The Art Gamble I
2010-09-25 17:14:51 未知
Works of art are incompatible with the traditional notion of investment. Each one is unique and must be judged on its own merits.
As art prices go through the roof, the most hard-boiled money men get excited and start wondering whether the time has come for them to invest in a field where some professionals, better known as art dealers, coin gold.
Judging by the $106.5 million price that Picasso’s "Nude, Green Leaves and Bust," realized at Christie’s New York, paintings can evidently fetch "serious money," as the cliché goes.
Unfortunately, paintings are not a "serious" investment. Indeed, buying art can never be an investment at all, if the word is understood to describe capital expenditure based on calculations that take into account factual data not open to question. Such data do not exist.
Take two experts and you will rarely hear any work of art assessed in identical terms. In Old Master paintings of the 15th and 16th century, mostly unsigned, one eminent scholar will attribute this "Virgin and Child" to So-and-So while the other, equally eminent scholar will say no, it is probably by X, Y, or Z. Or, more subtly, one will see a given picture as entirely from the hand of, say, Lucas Cranach the Elder, and the other will argue that part of it is studio work. And that makes a tremendous difference to the potential value of the picture.
The situation is only slightly different in Impressionist and modern masters. Authorship is rarely at issue (leaving aside authenticity problems, which are fairly rare), but the perception of the importance and quality of a picture may vary. In short, there is rarely universal agreement on the definition of the goods, a prerequisite for any investment.
What makes the concept of investment equally inapplicable to art is the lack of identical units. Consider painting. Every work is unique by virtue of its subject, stylistic handling, brushwork, and, of course, its condition — always a major factor in determining a price.

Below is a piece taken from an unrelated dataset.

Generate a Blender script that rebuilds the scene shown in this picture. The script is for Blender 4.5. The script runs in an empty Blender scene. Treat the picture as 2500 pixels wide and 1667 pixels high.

One Picasso does not equal another. This is why on May 4 estimates for his pictures ranged from $200,000 to $300,000 for "Nature morte au citron," 1947, to $70 million to $90 million for "Nude, Green Leaves and Bust."
Each work must therefore be judged on its own merits. In the case of a painting, this first involves the handling (energetic, subtle, or weak), the brushwork, the appeal of the color scheme, the mood (forceful or dreamy, realistic or Surrealist, sarcastic perhaps). Then come art historical considerations, which include the status of the painter versus other painters from the same school, and the importance of the painting relative to the artist’s entire oeuvre. Since these questions can only be answered on the basis of personal perception, any assessment implies a measure of subjectivity.
Even when those who know something about art and its market broadly agree, the answers they give are never identical. One expert’s vigorous composition may be another’s over-simplified structure, and so forth. Accordingly, one specialist’s estimated presale price may differ from that of a colleague’s. And sometimes, specialists get it all spectacularly wrong anyway.
In May, when the eagerness to buy was greater than ever before, two Picassos missed the lower end of their estimates by roughly 10 percent. At Christie’s, "Le peintre et son modèle," dated November 4, 1964, sold for $10.72 million, and at Sotheby’s, "Buste de femme," painted June 10, 1940, went for $1.59 million. Both pictures were of the most simplistic kind, dashed off in just one day. Estimates for works of that ilk are particularly arbitrary, making the acquisition of each of them a daring gamble for their buyers.
Not surprisingly, two more such Picassos did not sell at all. At Sotheby’s, "Portrait de Sylvette," painted on April 30, 1954, did not elicit a single bid from the room, nor did "Femme sous la lampe," dated April 12, 1962. The estimates were $4 million to $6 million and $3.5 million to $4.5 million, respectively. For those who hoped to sell them, their failure was a nasty shock.